In-situ formation of Au nanoparticles with surface plasmon resonance confined in the framework of Cu ions doped NH2-MIL-125(Ti) to enhance photocatalytic hydrogen production and NO removal

Abstract

A novel bifunctional photocatalyst Au@NML-(Cu/Ti) was fabricated to improve the photocatalytic performance of hydrogen production and NO removal, in which the Cu ion was first doped into the titanium oxide clusters of NH2-MIL-125(Ti) (NML) via a convenient method, and uniformly dispersed gold nanoparticles with surface plasmon resonance effect in-situ generated under the constraint of NML-(Cu/Ti) framework. The introduction of copper ions reduced the band gap of NML and accelerated the charge separation rate. Moreover, the NML-(Cu/Ti) framework could prevent the Au nanoparticles agglomeration as far as possible via confinement effect to obtain highly dispersed gold nanoparticles in very small size, which can effectively improve the atom utilization efficiency for enhancing photocatalytic performance.
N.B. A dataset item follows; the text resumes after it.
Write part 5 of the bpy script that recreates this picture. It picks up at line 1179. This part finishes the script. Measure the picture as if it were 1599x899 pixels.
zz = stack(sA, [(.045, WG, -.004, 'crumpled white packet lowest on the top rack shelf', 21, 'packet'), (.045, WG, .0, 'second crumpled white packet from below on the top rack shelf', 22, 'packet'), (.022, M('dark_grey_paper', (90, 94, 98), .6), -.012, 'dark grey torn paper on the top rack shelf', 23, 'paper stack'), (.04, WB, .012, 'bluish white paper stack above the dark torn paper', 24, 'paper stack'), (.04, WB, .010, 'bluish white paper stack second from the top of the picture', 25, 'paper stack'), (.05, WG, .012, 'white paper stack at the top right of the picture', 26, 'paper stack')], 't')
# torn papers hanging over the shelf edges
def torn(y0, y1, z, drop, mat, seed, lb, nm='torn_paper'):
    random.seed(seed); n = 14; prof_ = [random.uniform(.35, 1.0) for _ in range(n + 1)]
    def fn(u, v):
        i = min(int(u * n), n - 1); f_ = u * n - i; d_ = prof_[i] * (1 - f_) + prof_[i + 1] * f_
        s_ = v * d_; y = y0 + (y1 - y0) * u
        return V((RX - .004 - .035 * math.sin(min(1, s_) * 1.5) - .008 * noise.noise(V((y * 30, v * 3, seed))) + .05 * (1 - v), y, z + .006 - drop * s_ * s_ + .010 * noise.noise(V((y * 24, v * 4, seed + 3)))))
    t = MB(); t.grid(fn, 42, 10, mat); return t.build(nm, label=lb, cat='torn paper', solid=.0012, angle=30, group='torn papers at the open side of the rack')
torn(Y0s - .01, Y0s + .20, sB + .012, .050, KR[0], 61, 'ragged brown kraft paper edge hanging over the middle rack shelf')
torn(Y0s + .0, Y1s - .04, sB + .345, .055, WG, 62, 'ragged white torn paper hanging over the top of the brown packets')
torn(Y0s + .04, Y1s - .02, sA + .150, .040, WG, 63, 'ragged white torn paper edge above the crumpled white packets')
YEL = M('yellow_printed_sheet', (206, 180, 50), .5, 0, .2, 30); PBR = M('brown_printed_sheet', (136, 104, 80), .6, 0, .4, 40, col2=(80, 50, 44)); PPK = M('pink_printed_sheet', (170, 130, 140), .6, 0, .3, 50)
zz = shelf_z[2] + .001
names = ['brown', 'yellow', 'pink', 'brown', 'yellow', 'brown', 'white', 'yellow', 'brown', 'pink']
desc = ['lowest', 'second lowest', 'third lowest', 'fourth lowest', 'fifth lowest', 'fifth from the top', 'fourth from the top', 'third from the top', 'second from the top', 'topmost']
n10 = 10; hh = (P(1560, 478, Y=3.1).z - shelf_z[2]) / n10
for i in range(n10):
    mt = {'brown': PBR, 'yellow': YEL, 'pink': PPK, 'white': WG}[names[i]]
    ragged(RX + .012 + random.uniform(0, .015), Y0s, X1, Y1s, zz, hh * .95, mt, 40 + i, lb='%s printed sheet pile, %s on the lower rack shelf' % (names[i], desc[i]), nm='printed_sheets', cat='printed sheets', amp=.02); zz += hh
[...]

The photocatalytic hydrogen production of Au@NML-(Cu/Ti) was 5193.4 μ mol·g−1, which was 11.8 times that of the original NML. Meanwhile, the NO removal rate of Au@NML-(Cu/Ti) was about 25.6% higher than that of the pristine NML. Moreover, the photocatalytic NO oxidation process was also monitored by in-situ DRIFTS, which indicates Au@NML-(Cu/Ti) could realize the effective oxidation of NO. These results showed that the synergistic combination of central metal cluster modification of MOFs with surface plasma resonance provided a feasible strategy for improving photocatalytic hydrogen production and NO removal.